Казакам рассказывал он о подвиге Студеникина, саперам напоминал Ахалцихе; артиллеристам сказал: “У Муравьева отличились ваши товарищи; они на себе ввезли пушки на высокую гору и оттуда засыпали турок картечью. Вы также сделаете при случае”.

Мусульманские полки на приветствие Паскевича отвечали русским “Ура!”. Главнокомандующий сказал им, что и от них ожидает такую же доблесть, какую уже показал третий полк в деле под Чаборио. Мусульмане отвечали на этот раз через переводчика: “Сардар! Наша жизнь до последней капли крови принадлежит государю”.

Вспомнив, что с Кирилловым приехал всадник, который взял турецкое знамя, главнокомандующий потребовал его к себе и тут же наградил знаком отличия военного ордена и подарил десять червонцев. Одних Нижегородских драгун обошел на этот раз Паскевич своим приветливым словом. “Стыдно, братцы,– сказал он, подходя к их фронту,– четвертую кампанию служу с вами, а такого дела за вами никогда не водилось...” Драгуны очевидно были сконфужены и глядели угрюмо. Дело в том, что в эту самую ночь из полка разом бежало двадцать человек, вместе со старшим вахмистром второго эскадрона. Поводом послужило, как выяснилось, жестокое обращение эскадронного командира; и хотя побеги в то время вообще были не редки, но случай, где разом бежал целый взвод, выходил из общего уровня.

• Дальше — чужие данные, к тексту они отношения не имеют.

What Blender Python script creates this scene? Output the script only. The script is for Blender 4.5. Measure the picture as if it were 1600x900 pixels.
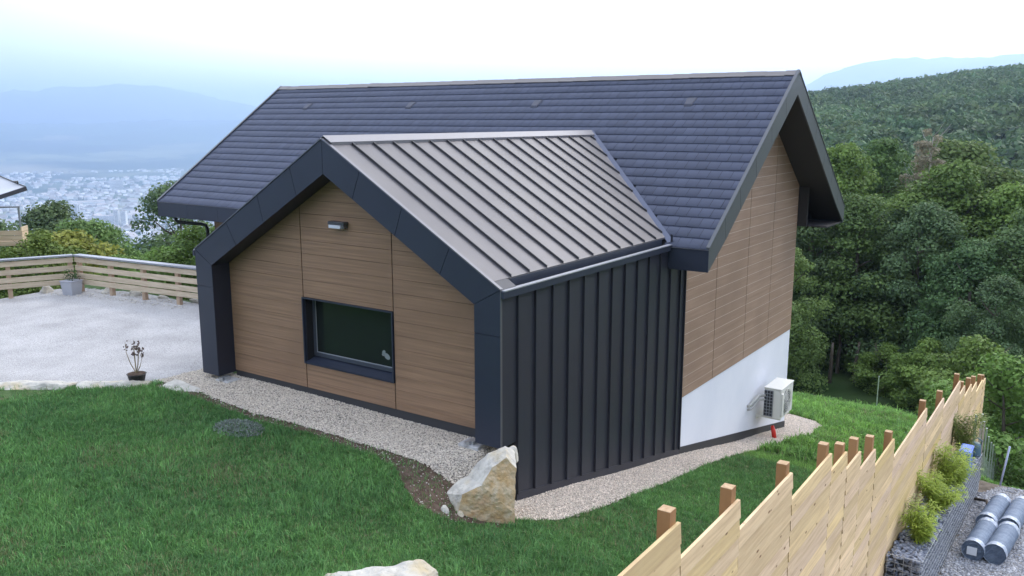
import bpy, bmesh, math, random
import numpy as np
from mathutils import Vector, Matrix
S = bpy.context.scene
for o in list(bpy.data.objects): bpy.data.objects.remove(o)
# ---------------- camera ----------------
cd = bpy.data.cameras.new('camera'); cam = bpy.data.objects.new('camera', cd); S.collection.objects.link(cam); S.camera = cam
cd.sensor_width = 36; cd.lens = 1355.7/1600*36; cd.clip_start = .1; cd.clip_end = 90000
_pi, _ya = -.1919, .6032
_F = Vector((-math.sin(_ya)*math.cos(_pi), math.cos(_ya)*math.cos(_pi), math.sin(_pi)))
_R = Vector((math.cos(_ya), math.sin(_ya), 0)); _U = _R.cross(_F)
cam.matrix_world = Matrix(((_R.x,_U.x,-_F.x,11.9986),(_R.y,_U.y,-_F.y,-8.4538),(_R.z,_U.z,-_F.z,4.0895),(0,0,0,1)))
# ---------------- world, sun, exposure ----------------
SUN_AZ = math.radians(70)     # from +x towards +y
SUN_EL = math.radians(34)
W = bpy.data.worlds.new('World'); S.world = W; W.use_nodes = True
nt = W.node_tree; nt.nodes.clear()
out = nt.nodes.new('ShaderNodeOutputWorld'); bg = nt.nodes.new('ShaderNodeBackground'); bg.inputs[1].default_value = .1
sky = nt.nodes.new('ShaderNodeTexSky'); sky.sky_type = 'NISHITA'; sky.sun_disc = False
sky.sun_elevation = SUN_EL; sky.sun_rotation = math.pi/2-SUN_AZ; sky.air_density = 1.2; sky.dust_density = 2; sky.ozone_density = 1.5
tc = nt.nodes.new('ShaderNodeTexCoord'); mp = nt.nodes.new('ShaderNodeMapping'); mp.inputs['Scale'].default_value = (1,1,3.5)
nz = nt.nodes.new('ShaderNodeTexNoise'); nz.inputs['Scale'].default_value = 1.6; nz.inputs['Detail'].default_value = 5; nz.inputs['Roughness'].default_value=.5
rp = nt.nodes.new('ShaderNodeMapRange'); rp.inputs[1].default_value=.3; rp.inputs[2].default_value=.75; rp.inputs[3].default_value=.97; rp.inputs[4].default_value=.80
mx = nt.nodes.new('ShaderNodeMix'); mx.data_type = 'RGBA'
mx.inputs[7].default_value = (12.4,12.8,13.7,1)
L = nt.links.new
L(tc.outputs['Generated'], mp.inputs[0]); L(mp.outputs[0], nz.inputs['Vector']); L(nz.outputs[0], rp.inputs[0]); L(rp.outputs[0], mx.inputs[0])
# cloud sheet: blue-white, brightening to a warm white glow low over the ridge where the evening sun stands behind the cloud
dp = nt.nodes.new('ShaderNodeVectorMath'); dp.operation='DOT_PRODUCT'; dp.inputs[1].default_value = (-.36,.90,.24)
gl_ = nt.nodes.new('ShaderNodeMapRange'); gl_.interpolation_type='SMOOTHSTEP'; gl_.inputs[1].default_value=.66; gl_.inputs[2].default_value=1.0
cl = nt.nodes.new('ShaderNodeMix'); cl.data_type='RGBA'; cl.inputs[6].default_value=(10.2,11.0,12.9,1); cl.inputs[7].default_value=(22,21.2,20,1)
L(tc.outputs['Generated'], dp.inputs[0]); L(dp.outputs['Value'], gl_.inputs[0]); L(gl_.outputs[0], cl.inputs[0]); L(cl.outputs[2], mx.inputs[7])
L(sky.outputs[0], mx.inputs[6]); L(mx.outputs[2], bg.inputs[0]); L(bg.outputs[0], out.inputs[0])
sd = bpy.data.lights.new('sun','SUN'); sd.energy = 1.15; sd.angle = math.radians(25); sd.color = (1,.93,.84)
sun = bpy.data.objects.new('sun', sd); S.collection.objects.link(sun)
_d = Vector((math.cos(SUN_AZ)*math.cos(SUN_EL), math.sin(SUN_AZ)*math.cos(SUN_EL), math.sin(SUN_EL)))
sun.rotation_euler = _d.to_track_quat('Z','Y').to_euler()
S.view_settings.view_transform = 'Standard'; S.view_settings.look = 'None'; S.view_settings.exposure = .78; S.view_settings.gamma = 1
S.view_settings.use_curve_mapping = False
S.render.engine = 'CYCLES'; S.cycles.use_denoising = True; S.cycles.max_bounces = 6; S.cycles.diffuse_bounces = 3; S.cycles.glossy_bounces = 3
S.cycles.transmission_bounces = 3; S.cycles.volume_bounces = 1; S.cycles.transparent_max_bounces = 6; S.cycles.sample_clamp_indirect = 4
rng = np.random.default_rng(7); random.seed(7)

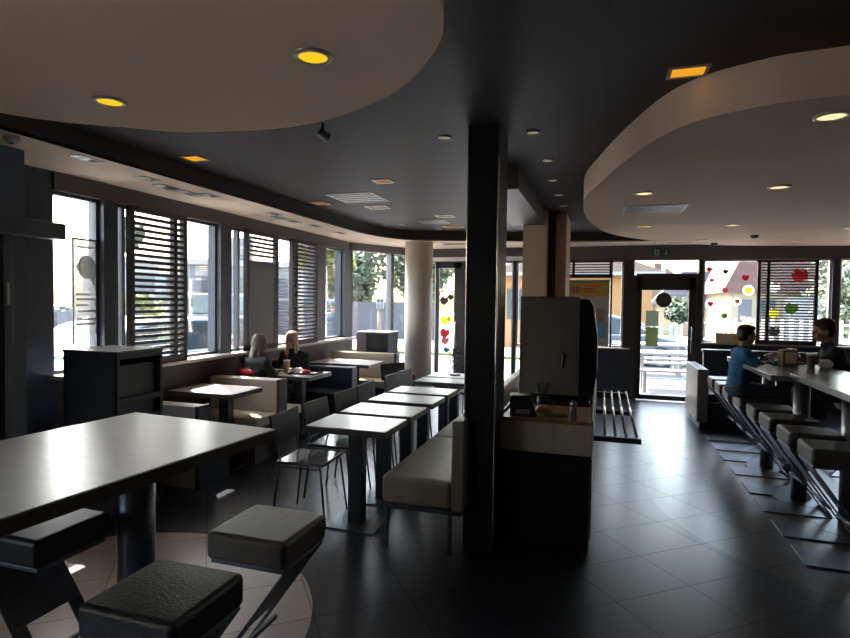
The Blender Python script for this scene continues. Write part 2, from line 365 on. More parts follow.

До сих пор такие побеги встречались только в Тифлисском полку, где их объясняли близостью персидской границы, и оскорбленным самолюбием старого полка, явно роптавшего на то, что Паскевич не взял его с собою в турецкую кампанию.

Поражение Кягьи-бека было настолько решительно, что Паскевич поспешил притянуть к себе не только отряд Муравьева, но и Херсонский полк Бурцева. Теперь, когда относительно правого фланга можно было быть спокойным, и Ахалцихский пашалык, свидетель стольких битв и народных волнений, уже не отвлекал внимания главнокомандующего, все помыслы Паскёвича сосредоточились на главном театре войны, где готовились важные события.